**WRITTEN INSTRUCTION**
Every line below is to be quoted exactly, with nothing added or dropped.

**INFORMATION SHOWN**
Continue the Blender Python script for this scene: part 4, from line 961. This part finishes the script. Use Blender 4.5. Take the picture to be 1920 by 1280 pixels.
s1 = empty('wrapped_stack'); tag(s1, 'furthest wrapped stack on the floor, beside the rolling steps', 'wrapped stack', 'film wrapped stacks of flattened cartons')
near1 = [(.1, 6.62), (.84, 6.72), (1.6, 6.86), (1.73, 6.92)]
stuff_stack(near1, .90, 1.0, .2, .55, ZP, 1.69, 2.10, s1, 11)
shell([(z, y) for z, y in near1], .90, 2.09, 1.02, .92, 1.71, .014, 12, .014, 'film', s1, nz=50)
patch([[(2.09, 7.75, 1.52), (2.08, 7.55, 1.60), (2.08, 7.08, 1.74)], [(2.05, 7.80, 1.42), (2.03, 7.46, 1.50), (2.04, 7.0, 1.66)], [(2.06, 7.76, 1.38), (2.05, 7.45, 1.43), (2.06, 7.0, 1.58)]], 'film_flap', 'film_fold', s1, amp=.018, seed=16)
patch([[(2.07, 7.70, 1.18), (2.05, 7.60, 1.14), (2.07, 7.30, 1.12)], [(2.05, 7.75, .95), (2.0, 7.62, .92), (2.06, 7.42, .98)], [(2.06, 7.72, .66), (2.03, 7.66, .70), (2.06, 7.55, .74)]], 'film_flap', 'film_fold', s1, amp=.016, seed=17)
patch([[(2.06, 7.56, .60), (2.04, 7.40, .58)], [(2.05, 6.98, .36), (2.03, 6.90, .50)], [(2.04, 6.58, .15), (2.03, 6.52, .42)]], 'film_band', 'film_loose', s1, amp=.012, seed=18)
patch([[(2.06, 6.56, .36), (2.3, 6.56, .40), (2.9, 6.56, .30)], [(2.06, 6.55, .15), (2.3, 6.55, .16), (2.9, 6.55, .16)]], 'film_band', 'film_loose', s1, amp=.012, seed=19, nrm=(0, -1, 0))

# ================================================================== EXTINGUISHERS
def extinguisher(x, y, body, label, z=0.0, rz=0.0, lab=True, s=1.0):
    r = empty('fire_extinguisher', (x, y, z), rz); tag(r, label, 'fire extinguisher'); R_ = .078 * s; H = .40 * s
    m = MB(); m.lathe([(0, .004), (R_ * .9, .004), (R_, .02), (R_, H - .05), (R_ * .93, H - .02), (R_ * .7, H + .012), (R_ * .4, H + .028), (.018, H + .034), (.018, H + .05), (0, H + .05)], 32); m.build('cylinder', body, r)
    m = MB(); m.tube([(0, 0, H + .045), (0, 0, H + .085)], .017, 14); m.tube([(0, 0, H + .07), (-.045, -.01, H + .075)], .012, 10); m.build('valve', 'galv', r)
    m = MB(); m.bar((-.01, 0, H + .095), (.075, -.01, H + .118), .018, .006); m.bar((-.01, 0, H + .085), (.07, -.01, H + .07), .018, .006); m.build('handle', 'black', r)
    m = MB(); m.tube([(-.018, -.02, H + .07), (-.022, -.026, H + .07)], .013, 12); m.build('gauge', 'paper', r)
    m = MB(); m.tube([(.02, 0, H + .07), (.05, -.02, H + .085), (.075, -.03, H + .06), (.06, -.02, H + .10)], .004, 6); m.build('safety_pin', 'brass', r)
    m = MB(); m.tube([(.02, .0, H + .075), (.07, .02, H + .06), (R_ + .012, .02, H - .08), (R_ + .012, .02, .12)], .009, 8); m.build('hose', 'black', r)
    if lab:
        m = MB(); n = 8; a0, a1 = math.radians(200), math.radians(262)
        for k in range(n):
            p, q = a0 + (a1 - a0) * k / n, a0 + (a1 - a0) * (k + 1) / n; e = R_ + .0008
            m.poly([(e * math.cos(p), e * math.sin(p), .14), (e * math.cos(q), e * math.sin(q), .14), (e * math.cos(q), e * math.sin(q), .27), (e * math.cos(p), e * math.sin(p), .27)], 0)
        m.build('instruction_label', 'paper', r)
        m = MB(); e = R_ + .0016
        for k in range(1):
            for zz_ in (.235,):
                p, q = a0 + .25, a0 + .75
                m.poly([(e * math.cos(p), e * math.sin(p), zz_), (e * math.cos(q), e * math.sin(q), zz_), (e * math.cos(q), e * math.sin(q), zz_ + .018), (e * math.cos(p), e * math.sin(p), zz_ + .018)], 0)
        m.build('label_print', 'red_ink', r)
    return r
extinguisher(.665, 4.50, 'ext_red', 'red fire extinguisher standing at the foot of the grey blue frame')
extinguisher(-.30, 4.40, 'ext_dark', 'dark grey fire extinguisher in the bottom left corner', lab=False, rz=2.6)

**ANSWER FOR THIS EXERCISE**
Continue the Blender Python script for this scene: part 4, from line 961. This part finishes the script. Use Blender 4.5. Take the picture to be 1920 by 1280 pixels.
s1 = empty('wrapped_stack'); tag(s1, 'furthest wrapped stack on the floor, beside the rolling steps', 'wrapped stack', 'film wrapped stacks of flattened cartons')
near1 = [(.1, 6.62), (.84, 6.72), (1.6, 6.86), (1.73, 6.92)]
stuff_stack(near1, .90, 1.0, .2, .55, ZP, 1.69, 2.10, s1, 11)
shell([(z, y) for z, y in near1], .90, 2.09, 1.02, .92, 1.71, .014, 12, .014, 'film', s1, nz=50)
patch([[(2.09, 7.75, 1.52), (2.08, 7.55, 1.60), (2.08, 7.08, 1.74)], [(2.05, 7.80, 1.42), (2.03, 7.46, 1.50), (2.04, 7.0, 1.66)], [(2.06, 7.76, 1.38), (2.05, 7.45, 1.43), (2.06, 7.0, 1.58)]], 'film_flap', 'film_fold', s1, amp=.018, seed=16)
patch([[(2.07, 7.70, 1.18), (2.05, 7.60, 1.14), (2.07, 7.30, 1.12)], [(2.05, 7.75, .95), (2.0, 7.62, .92), (2.06, 7.42, .98)], [(2.06, 7.72, .66), (2.03, 7.66, .70), (2.06, 7.55, .74)]], 'film_flap', 'film_fold', s1, amp=.016, seed=17)
patch([[(2.06, 7.56, .60), (2.04, 7.40, .58)], [(2.05, 6.98, .36), (2.03, 6.90, .50)], [(2.04, 6.58, .15), (2.03, 6.52, .42)]], 'film_band', 'film_loose', s1, amp=.012, seed=18)
patch([[(2.06, 6.56, .36), (2.3, 6.56, .40), (2.9, 6.56, .30)], [(2.06, 6.55, .15), (2.3, 6.55, .16), (2.9, 6.55, .16)]], 'film_band', 'film_loose', s1, amp=.012, seed=19, nrm=(0, -1, 0))

# ================================================================== EXTINGUISHERS
def extinguisher(x, y, body, label, z=0.0, rz=0.0, lab=True, s=1.0):
    r = empty('fire_extinguisher', (x, y, z), rz); tag(r, label, 'fire extinguisher'); R_ = .078 * s; H = .40 * s
    m = MB(); m.lathe([(0, .004), (R_ * .9, .004), (R_, .02), (R_, H - .05), (R_ * .93, H - .02), (R_ * .7, H + .012), (R_ * .4, H + .028), (.018, H + .034), (.018, H + .05), (0, H + .05)], 32); m.build('cylinder', body, r)
    m = MB(); m.tube([(0, 0, H + .045), (0, 0, H + .085)], .017, 14); m.tube([(0, 0, H + .07), (-.045, -.01, H + .075)], .012, 10); m.build('valve', 'galv', r)
    m = MB(); m.bar((-.01, 0, H + .095), (.075, -.01, H + .118), .018, .006); m.bar((-.01, 0, H + .085), (.07, -.01, H + .07), .018, .006); m.build('handle', 'black', r)
    m = MB(); m.tube([(-.018, -.02, H + .07), (-.022, -.026, H + .07)], .013, 12); m.build('gauge', 'paper', r)
    m = MB(); m.tube([(.02, 0, H + .07), (.05, -.02, H + .085), (.075, -.03, H + .06), (.06, -.02, H + .10)], .004, 6); m.build('safety_pin', 'brass', r)
    m = MB(); m.tube([(.02, .0, H + .075), (.07, .02, H + .06), (R_ + .012, .02, H - .08), (R_ + .012, .02, .12)], .009, 8); m.build('hose', 'black', r)
    if lab:
        m = MB(); n = 8; a0, a1 = math.radians(200), math.radians(262)
        for k in range(n):
            p, q = a0 + (a1 - a0) * k / n, a0 + (a1 - a0) * (k + 1) / n; e = R_ + .0008
            m.poly([(e * math.cos(p), e * math.sin(p), .14), (e * math.cos(q), e * math.sin(q), .14), (e * math.cos(q), e * math.sin(q), .27), (e * math.cos(p), e * math.sin(p), .27)], 0)
        m.build('instruction_label', 'paper', r)
        m = MB(); e = R_ + .0016
        for k in range(1):
            for zz_ in (.235,):
                p, q = a0 + .25, a0 + .75
                m.poly([(e * math.cos(p), e * math.sin(p), zz_), (e * math.cos(q), e * math.sin(q), zz_), (e * math.cos(q), e * math.sin(q), zz_ + .018), (e * math.cos(p), e * math.sin(p), zz_ + .018)], 0)
        m.build('label_print', 'red_ink', r)
    return r
extinguisher(.665, 4.50, 'ext_red', 'red fire extinguisher standing at the foot of the grey blue frame')
extinguisher(-.30, 4.40, 'ext_dark', 'dark grey fire extinguisher in the bottom left corner', lab=False, rz=2.6)